I’ll be in Melbourne next week for the MWF – talking with SJ Watson and Felix J Palma (and perhaps putting an extra J in the middle of my name in the hope of becoming an international publishing phenomenon) about writing thriller-ish things, at the distinctly unfrightening time of 11:30 on Friday morning. Both their books are great reads, and Watson’s also covers some related neurological ground, so it should be an interesting discussion. Although I do think the MWF missed the opportunity for an MJ pun in the panel title.
And then there’s this. It’s Exciting. It’s Free:

It’s in Adelaide. Be Afraid!
I’m not actually working today (insert hollow laughter) but I just wanted to put a post up about the article ‘How to Write About Aboriginal Australia’ which is on the ABC and Overland this week. Yes, it is definitely based on this fantastic essay from Granta 92 by Binyavanga Wainaina, and the idea came out of a conversation with OL eds about it on Twitter.
Both sites should have acknowledged that cultural reference point; OL is correcting the omission. So thanks to everyone who pointed it out, you can stop now.

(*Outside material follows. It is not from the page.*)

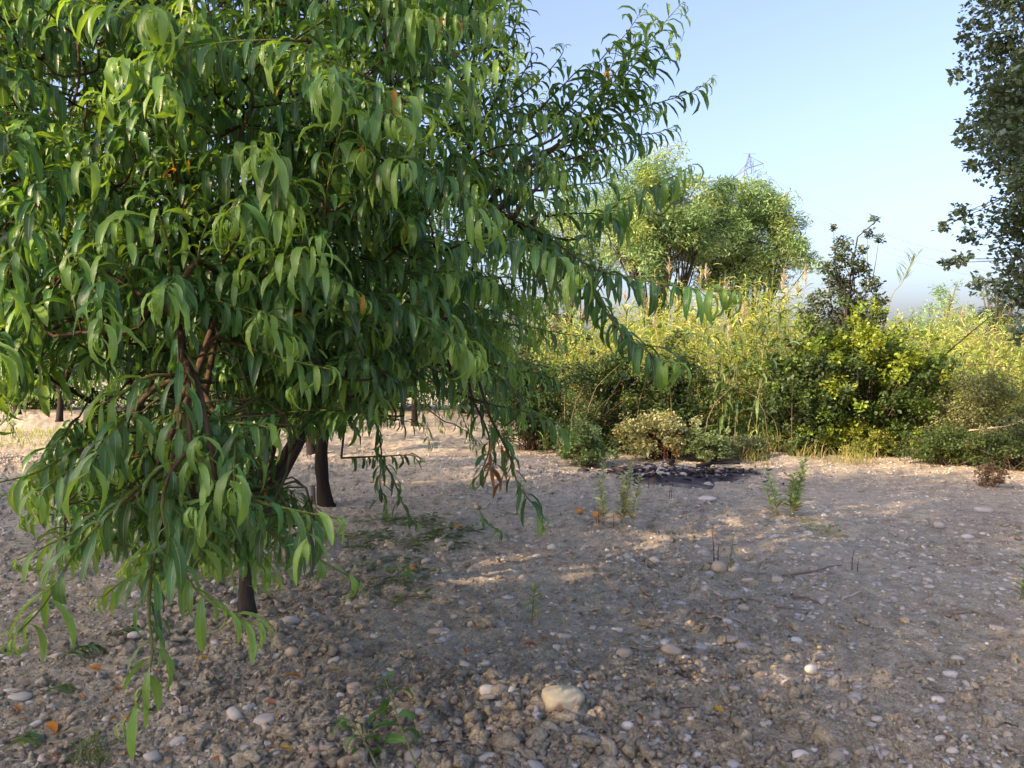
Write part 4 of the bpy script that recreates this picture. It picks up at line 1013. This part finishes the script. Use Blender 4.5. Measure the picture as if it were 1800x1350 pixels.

There is also a related Sherman Alexie poem here which is awesome.
Now I am going back to chainsawing my way through some dead wood*.
Also, Melbourne people who wanted to see the wonderful show by my namesake for which I wrote a catalogue essay, it’s on at West Space right now. Do go.
*not a metaphor
I have been watching, not the London riots as such, but the commentary on the riots, with many exasperated sighs. It does not take a genius to work out what is going on in these communities which have been cut adrift from society. Yet so many commentators seem at a loss. Yes, someone broke the social contract; yes, it was a handful of criminals. But they were safe in their boardrooms and million dollar mansions while the streets were burning. I admit I can’t help enjoying the chaos a little, if only because I am far away from it. If it was my city, my inability to buy the life that i am taunted with would certainly incline me towards some opportunistic looting. I am not a bad person, but I could really do with some shoes without goddamn holes in them.
But London is not my battle, and honestly, I would probably find myself wielding a broom, the same way that as a young anarchist, I found myself trying to nut out positive ways of organising our communities, and trying to make peace, and finally took to writing as a way of expressing my dissatisfaction with the narratives we are offered, instead of burning shit down.
But i still believe there is a time and a place for burning shit down.
Perhaps it’s cowardice, but the quiet life in the country is all the more enticing. Back in chilly old SA, enjoying the changing of the season as spring extricates itself excruciatingly slowly from the frozen earth. Excruciating slowness seems to be the order of the day; I am battling a cold, and trying to write feels like winching a submarine out of a sand dune. Still, I managed to finish a short story yesterday and send it off to somewhere. It is another pebble thrown pathetically at reality’s front window.
Perhaps the slowness is a kind of punishment for my constitutional impatience, or my spirit baulking at the competitiveness of the writing world, which sometimes seems overwhelming. I am not doing so well at the racehorse model of being an author today. At times persistence in the craft is just a matter of holding steady, holding the huge weight of a thing while the sand slips off its sides, hoping it eventually becomes visible. Wanting some other life to be seen, to be broken open, whether or not you know it has a meaning. The meaning of things is sometimes an oppression.
There is a pall of rather apocalyptic-smelling smoke over the house today. The school across the street is burning off and little packets of ash keep landing on my shoulders like dandruff. Like many things from my childhood which have been banned everywhere else, the burning of rubbish still happens in country SA. I was worried about leaving the lawlessness of the Territory behind, so am pleased to find that rural libertarianism is alive and well and I don’t have to be too nostalgic for it.
The smoke is finding its way into the book I’m writing. Today I am somehow psychologically capable of admitting I’m writing it. I work on the porch when it is sunny and when I can find the time between things that pay, which are very few at present. I can’t seem to work when I am Working, or Work when I am working. Anyway worrying about money is deadening, so I am stopping. Yesterday I added up some pages and found I was about halfway through the very rough, handwritten draft of this new book-like thing. Despite steady labours this has come upon me suddenly and now I am seized by the unhealthy delusion that I am Making Progress. Given the subject matter, I should know better. I am going to be coy about this one and not tell you anything else yet. It is too unusual.
What I can tell you is that I will be at Byron Bay Writer’s Festival next week talking about Gone! I seem to be in lots of events so check out the program if you are lucky enough to be going.
I am also on television this week. How twentieth-century! But internet television, so very contemporary. It was recorded early one morning at the Sydney Writers Festival, and even though radio is far more flattering, it is a good interview, as far as I remember.
Anyway I must get back to the delusion before I turn against it and start feeding it page by page into the flames.